Yanukovych Likely to Head Russia’s “Puppet Government” in Ukraine
Manas Dasgupta
NEW DELHI, March 2: The former Ukrainian President Viktor Yanukovych, currently living in exile in Russia, is believed to be the reason behind the Russian invasion into Ukraine. Yanukovych, who fled to Russia in 2014, is believed to be being prepared by Russia for hoisting him as the new president of Ukraine to head a Russian puppet government if it can manage to overthrow the president Volodymyr Zelensky government in Kyiv.
Some media reports citing Ukrainian intelligence, said according to one scenario, Russia would try to declare him as the “President of Ukraine.” Moscow may be preparing an informational operation or action for Yanukovych’s return to Ukraine, it said.
Viktor Yanukovych was elected as the fourth president of Ukraine in 2010 and he remained in office until the Maidan Revolution. A string of violent clashes involving protesters, riot police, and shooters in Kyiv resulted in the overthrow of the Ukrainian government in February, 2014 and Yanukovych’s ouster from office. The protests, which began in November 2013, were a response to Yanukovych’s refusal to sign a political and trade agreement with the European Union (EU). Yanukovych then made his way to Russia where he continues to live in exile under the protection of the Kremlin.
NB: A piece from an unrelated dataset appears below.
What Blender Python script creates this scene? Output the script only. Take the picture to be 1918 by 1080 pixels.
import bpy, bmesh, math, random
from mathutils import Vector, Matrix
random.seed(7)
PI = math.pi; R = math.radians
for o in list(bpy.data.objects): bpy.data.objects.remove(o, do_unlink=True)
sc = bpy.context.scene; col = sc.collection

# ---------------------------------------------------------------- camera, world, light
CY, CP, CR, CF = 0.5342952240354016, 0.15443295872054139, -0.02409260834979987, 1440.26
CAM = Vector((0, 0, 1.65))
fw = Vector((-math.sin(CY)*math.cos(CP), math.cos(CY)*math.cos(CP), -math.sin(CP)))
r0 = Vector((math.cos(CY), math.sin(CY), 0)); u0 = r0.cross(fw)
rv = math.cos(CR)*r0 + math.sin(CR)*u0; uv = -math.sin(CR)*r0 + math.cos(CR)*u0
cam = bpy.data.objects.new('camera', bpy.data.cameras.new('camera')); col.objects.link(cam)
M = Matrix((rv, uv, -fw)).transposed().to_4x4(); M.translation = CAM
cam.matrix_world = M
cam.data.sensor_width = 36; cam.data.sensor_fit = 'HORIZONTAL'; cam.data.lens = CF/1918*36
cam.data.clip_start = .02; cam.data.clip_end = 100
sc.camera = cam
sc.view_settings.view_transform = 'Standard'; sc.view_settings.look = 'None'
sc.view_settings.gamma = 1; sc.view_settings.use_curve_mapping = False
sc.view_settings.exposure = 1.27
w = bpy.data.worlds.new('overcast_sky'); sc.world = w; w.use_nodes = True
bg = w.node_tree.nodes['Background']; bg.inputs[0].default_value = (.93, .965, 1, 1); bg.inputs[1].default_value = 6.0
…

The Russian invasion, however, has also brought out the darker racial face of the western world. Amid Russia’s invasion of Ukraine, part of the global spotlight has focused on the torture and discrimination of Indians, Africans, Arabs and other people of colour trying to cross the Ukrainian border. Race is often deciding whether people fleeing the war will be welcome or face hostility when they reach European nations for refuge.
The prime ministers of Bulgaria and Poland have declared their countries would accept as many Ukrainian refugees as possible because “these are not the refugees we are used to. These are intelligent and educated people.” These countries have often denied entry to Iraqi, Afghan and Syrian refugees in the past.
The way sections of the western media are covering the war betrays deep racist exceptionalism. Some western commentators have also inferred that only countries like Iraq and Afghanistan perhaps deserve war.
There is also shock about “well-dressed, prosperous middle class, next-door, white Christian people” being victims of war, with the inference that refugees can stream only from the Middle East or North Africa. The maximum surprise is over the fact that war has visited a European country, “instead of a Third-World nation.”
The African Union and the Arab and Middle East Journalists’ Association have condemned such treatments and remarks that have tarnished the West’s “high moral ground” of standing up to the Russian aggression in Ukraine.
Many Indian students trying to flee from the war zone have also send messages back home that they were being discriminated against even by the Ukrainian police. They were not being allowed to enter the overcrowded trains leaving Kyiv though everyone is trying to escape the same risk as the Russian shelling continued. Even at the international borders with Poland or Romania they were being “pushed back” and not easily allowed to cross Ukrainian territory, they complained.